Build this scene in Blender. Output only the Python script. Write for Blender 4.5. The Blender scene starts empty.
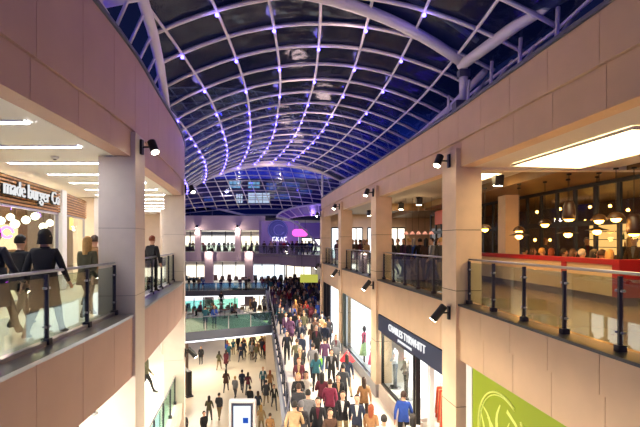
import bpy, bmesh, math, random
from mathutils.bvhtree import BVHTree
from mathutils import Vector, Matrix
R = random.Random(7)
SC = bpy.context.scene
COL = SC.collection
F = 427.0; EYE = 1.6
ZM = -4.95      # walkway level of the crowd
ZL = -9.9       # lowest concourse

# ------------------------------------------------------------ helpers
def lin(h):
    h = h.lstrip('#'); o = []
    for i in (0, 2, 4):
        c = int(h[i:i+2], 16)/255
        o.append(c/12.92 if c <= .04045 else ((c+.055)/1.055)**2.4)
    return (*o, 1)

def mat(name, color, rough=.6, metal=0, emit=0, ecol=None, noise=0, scale=3, bump=0, spec=.5):
    m = bpy.data.materials.new(name); m.use_nodes = True
    nt = m.node_tree; b = nt.nodes['Principled BSDF']
    c = lin(color) if isinstance(color, str) else color
    b.inputs['Base Color'].default_value = c
    b.inputs['Roughness'].default_value = rough
    b.inputs['Metallic'].default_value = metal
    b.inputs['Specular IOR Level'].default_value = spec
    if emit:
        b.inputs['Emission Color'].default_value = lin(ecol) if ecol else c
        b.inputs['Emission Strength'].default_value = emit
    if noise or bump:
        tc = nt.nodes.new('ShaderNodeTexCoord'); n = nt.nodes.new('ShaderNodeTexNoise')
        n.inputs['Scale'].default_value = scale; n.inputs['Detail'].default_value = 5
        nt.links.new(tc.outputs['Object'], n.inputs['Vector'])
        if noise:
            r = nt.nodes.new('ShaderNodeValToRGB')
            r.color_ramp.elements[0].position = .3; r.color_ramp.elements[1].position = .7
            r.color_ramp.elements[0].color = (*[max(0, v*(1-noise)) for v in c[:3]], 1)
            r.color_ramp.elements[1].color = (*[min(1, v*(1+noise)) for v in c[:3]], 1)
            nt.links.new(n.outputs['Fac'], r.inputs['Fac']); nt.links.new(r.outputs['Color'], b.inputs['Base Color'])
        if bump:
            bp = nt.nodes.new('ShaderNodeBump'); bp.inputs['Strength'].default_value = bump
            nt.links.new(n.outputs['Fac'], bp.inputs['Height']); nt.links.new(bp.outputs['Normal'], b.inputs['Normal'])
    return m

def glass(name, tint, refl=.12, rough=.02, wav=0, graze=.55):
    m = bpy.data.materials.new(name); m.use_nodes = True
    nt = m.node_tree; nt.nodes.clear(); N = nt.nodes.new; L = nt.links.new
    out = N('ShaderNodeOutputMaterial'); t = N('ShaderNodeBsdfTransparent'); g = N('ShaderNodeBsdfGlossy')
    mx = N('ShaderNodeMixShader'); lw = N('ShaderNodeMath'); lw.operation = 'POWER'; lw.inputs[1].default_value = 4.5
    fc = N('ShaderNodeLayerWeight'); fc.inputs['Blend'].default_value = .5; L(fc.outputs['Facing'], lw.inputs[0])
    mm = N('ShaderNodeMath'); mm.operation = 'MULTIPLY_ADD'; mm.inputs[1].default_value = graze; mm.inputs[2].default_value = refl
    mm.use_clamp = True
    t.inputs['Color'].default_value = lin(tint); g.inputs['Color'].default_value = (1, 1, 1, 1)
    g.inputs['Roughness'].default_value = rough
    L(lw.outputs[0], mm.inputs[0]); L(mm.outputs[0], mx.inputs[0]); L(t.outputs[0], mx.inputs[1]); L(g.outputs[0], mx.inputs[2])
    L(mx.outputs[0], out.inputs['Surface'])
    if wav:
        n = N('ShaderNodeTexNoise'); n.inputs['Scale'].default_value = 1.3
        tc = N('ShaderNodeTexCoord'); L(tc.outputs['Object'], n.inputs['Vector'])
        b = N('ShaderNodeBump'); b.inputs['Strength'].default_value = wav; b.inputs['Distance'].default_value = .3
        L(n.outputs['Fac'], b.inputs['Height']); L(b.outputs['Normal'], g.inputs['Normal'])
    return m

def tag(o, label=None, cat=None, group=None, kind=None):
    if label: o['label'] = label
    if cat: o['category'] = cat
    if group: o['group'] = group
    if kind: o['kind'] = kind
    return o

def empty(name, loc, label=None, cat=None, group=None, kind=None):
    o = bpy.data.objects.new(name, None); COL.objects.link(o); o.location = loc
    o.empty_display_size = .1
    return tag(o, label, cat, group, kind)

class MB:
    """collects shapes, then links them as ONE mesh object"""
    def __init__(s): s.v = []; s.f = []; s.m = []; s.sm = []; s.mi = 0
    def add(s, vs, fs, smooth=False):
        o = len(s.v); s.v += [tuple(p) for p in vs]
        for f in fs: s.f.append([i+o for i in f]); s.m.append(s.mi); s.sm.append(smooth)
    def hexa(s, b, t):      # bottom 4 pts and top 4 pts in the same order
        s.add(list(b)+list(t), [(3,2,1,0),(4,5,6,7),(0,1,5,4),(1,2,6,5),(2,3,7,6),(3,0,4,7)])
    def box(s, c, d, rz=0, rx=0):
        M = Matrix.Rotation(rz, 3, 'Z') @ Matrix.Rotation(rx, 3, 'X'); x, y, z = (k/2 for k in d); c = Vector(c)
        q = [(-x,-y),(x,-y),(x,y),(-x,y)]
        s.hexa([c+M@Vector((a,b,-z)) for a, b in q], [c+M@Vector((a,b,z)) for a, b in q])
    def prism(s, poly, z0, z1):
        n = len(poly); s.add([(x,y,z0) for x,y in poly]+[(x,y,z1) for x,y in poly],
              [tuple(range(n-1,-1,-1)), tuple(range(n,2*n))]+[(i,(i+1)%n,(i+1)%n+n,i+n) for i in range(n)])
    def tube(s, pts, r, n=8, closed=False, smooth=True):
        pts = [Vector(p) for p in pts]; k = len(pts); rs = r if isinstance(r, (list, tuple)) else [r]*k
        vs = []; up = Vector((0,0,1)); pu = None
        for i, p in enumerate(pts):
            a = pts[(i-1) % k] if closed else pts[max(i-1,0)]; b = pts[(i+1) % k] if closed else pts[min(i+1,k-1)]
            t = (b-a).normalized()
            if pu is None:
                u = t.cross(up) if abs(t.z) < .95 else t.cross(Vector((1,0,0)))
            else: u = pu-t*pu.dot(t)
            u.normalize(); pu = u; w = t.cross(u)
            for j in range(n):
                an = 2*math.pi*j/n; vs.append(p+(u*math.cos(an)+w*math.sin(an))*rs[i])
        fs = []
        for i in range(k if closed else k-1):
            for j in range(n):
                a = i*n+j; b = i*n+(j+1)%n; c = ((i+1)%k)*n+(j+1)%n; d = ((i+1)%k)*n+j
                fs.append((a,b,c,d))
        if not closed: fs += [tuple(range(n-1,-1,-1)), tuple(range((k-1)*n,k*n))]
        s.add(vs, fs, smooth)
    def lathe(s, prof, c=(0,0,0), n=14, sx=1, sy=1):
        vs = []
        for r, z in prof:
            for j in range(n):
                a = 2*math.pi*j/n; vs.append((c[0]+r*sx*math.cos(a), c[1]+r*sy*math.sin(a), c[2]+z))
        fs = [(i*n+j, i*n+(j+1)%n, (i+1)*n+(j+1)%n, (i+1)*n+j) for i in range(len(prof)-1) for j in range(n)]
        fs += [tuple(range(n-1,-1,-1)), tuple(range((len(prof)-1)*n, len(prof)*n))]
        s.add(vs, fs, True)
    def xf(s, M):
        s.v = [tuple(M@Vector(p)) for p in s.v]; return s
    def build(s, name, ms, parent=None, bevel=0):
        me = bpy.data.meshes.new(name); me.from_pydata(s.v, [], s.f)
        for q in (ms if isinstance(ms, (list, tuple)) else [ms]): me.materials.append(q)
        for p, mi, sm in zip(me.polygons, s.m, s.sm): p.material_index = mi; p.use_smooth = sm
        o = bpy.data.objects.new(name, me); COL.objects.link(o)
        if parent: o.parent = parent
        if bevel:
            b = o.modifiers.new('bevel', 'BEVEL'); b.width = bevel; b.segments = 2; b.limit_method = 'ANGLE'
        return o

def copy_tree(o, parent=None):
    c = o.copy(); COL.objects.link(c)
    if parent: c.parent = parent
    for ch in list(o.children): copy_tree(ch, c)
    return c

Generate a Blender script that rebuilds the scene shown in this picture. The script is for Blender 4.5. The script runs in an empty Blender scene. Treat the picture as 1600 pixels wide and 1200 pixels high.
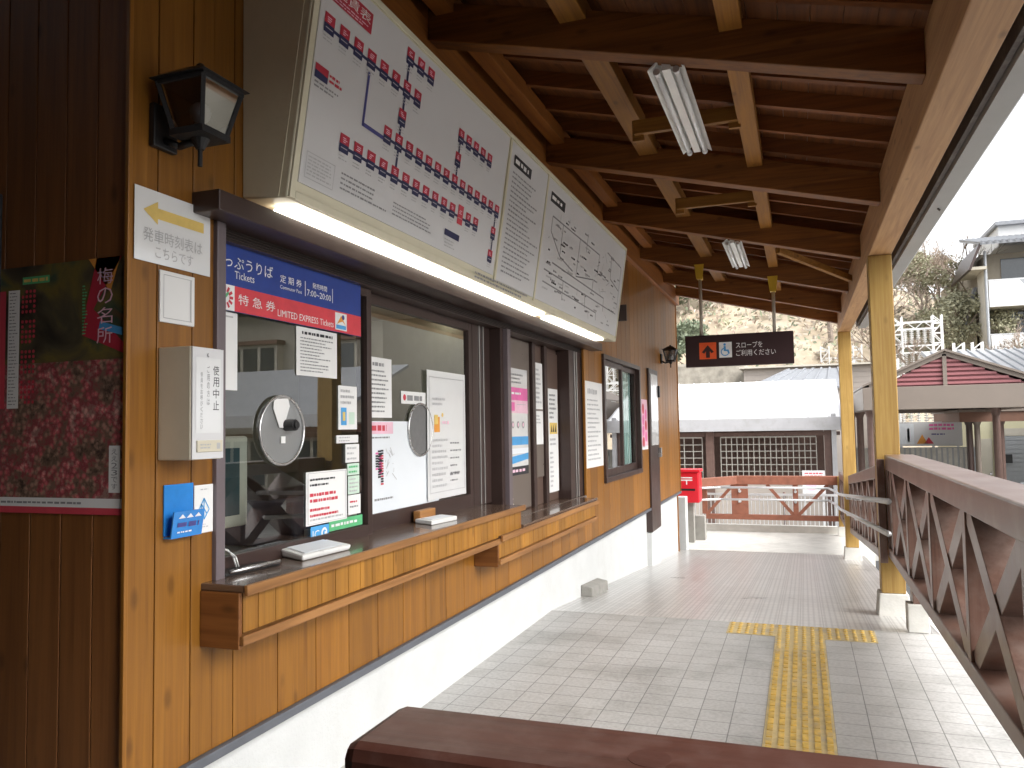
import bpy, math, random
from mathutils import Vector, Matrix
# ------------------------------------------------------------------ camera, sky, sun, exposure
S = bpy.context.scene
COL = S.collection
cam_d = bpy.data.cameras.new('camera'); cam = bpy.data.objects.new('camera', cam_d); COL.objects.link(cam)
cam_d.sensor_width = 36.0; cam_d.lens = 28.125; cam_d.clip_start = 0.05; cam_d.clip_end = 2000
R_ = Matrix(((0.94040049, 0.03458568, 0.3383057), (0.33966984, -0.04734336, -0.93935244), (-0.01647162, 0.99827974, -0.05626944)))
cam.matrix_world = Matrix.Translation((0, 0, 1.37)) @ R_.to_4x4()
S.camera = cam
SUN_EL, SUN_AZ = math.radians(42), math.radians(110)      # azimuth from +Y towards +X
W = bpy.data.worlds.new('World'); S.world = W; W.use_nodes = True
wn, wl = W.node_tree.nodes, W.node_tree.links
bg = wn['Background']; sky = wn.new('ShaderNodeTexSky'); sky.sky_type = 'NISHITA'; sky.sun_disc = False
sky.sun_elevation = SUN_EL; sky.sun_rotation = SUN_AZ; sky.dust_density = 3.0; sky.ozone_density = 1.0
hs = wn.new('ShaderNodeHueSaturation'); hs.inputs['Saturation'].default_value = 0.12
wl.new(sky.outputs[0], hs.inputs['Color']); wl.new(hs.outputs[0], bg.inputs['Color']); bg.inputs['Strength'].default_value = 0.15
sd = bpy.data.lights.new('sun', 'SUN'); sd.energy = 1.15; sd.angle = math.radians(60); sd.color = (1.0, 0.97, 0.92)
so = bpy.data.objects.new('sun', sd); COL.objects.link(so)
sdir = Vector((math.sin(SUN_AZ)*math.cos(SUN_EL), math.cos(SUN_AZ)*math.cos(SUN_EL), math.sin(SUN_EL)))
so.rotation_euler = sdir.to_track_quat('Z', 'Y').to_euler(); so.location = (5, 5, 20)
vs = S.view_settings; vs.view_transform = 'Standard'; vs.look = 'None'; vs.gamma = 1.0; vs.use_curve_mapping = False
vs.exposure = 1.6
S.cycles.max_bounces = 10; S.cycles.diffuse_bounces = 6; S.cycles.glossy_bounces = 5; S.cycles.transparent_max_bounces = 16
S.cycles.sample_clamp_indirect = 6.0
S.cycles.use_denoising = True
random.seed(7)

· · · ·

• _Your objective_
Beginning with the first line of the records above, extract each line exactly through the line that holds "return (*o, 1)", both ends included. Omit pictures.

• _Problem solution_
Build this scene in Blender. Output only the Python script. Write for Blender 4.5. The Blender scene starts empty.
import bpy, bmesh, math, random
from mathutils.bvhtree import BVHTree
from mathutils import Vector, Matrix
R = random.Random(7)
SC = bpy.context.scene
COL = SC.collection
F = 427.0; EYE = 1.6
ZM = -4.95      # walkway level of the crowd
ZL = -9.9       # lowest concourse

# ------------------------------------------------------------ helpers
def lin(h):
    h = h.lstrip('#'); o = []
    for i in (0, 2, 4):
        c = int(h[i:i+2], 16)/255
        o.append(c/12.92 if c <= .04045 else ((c+.055)/1.055)**2.4)
    return (*o, 1)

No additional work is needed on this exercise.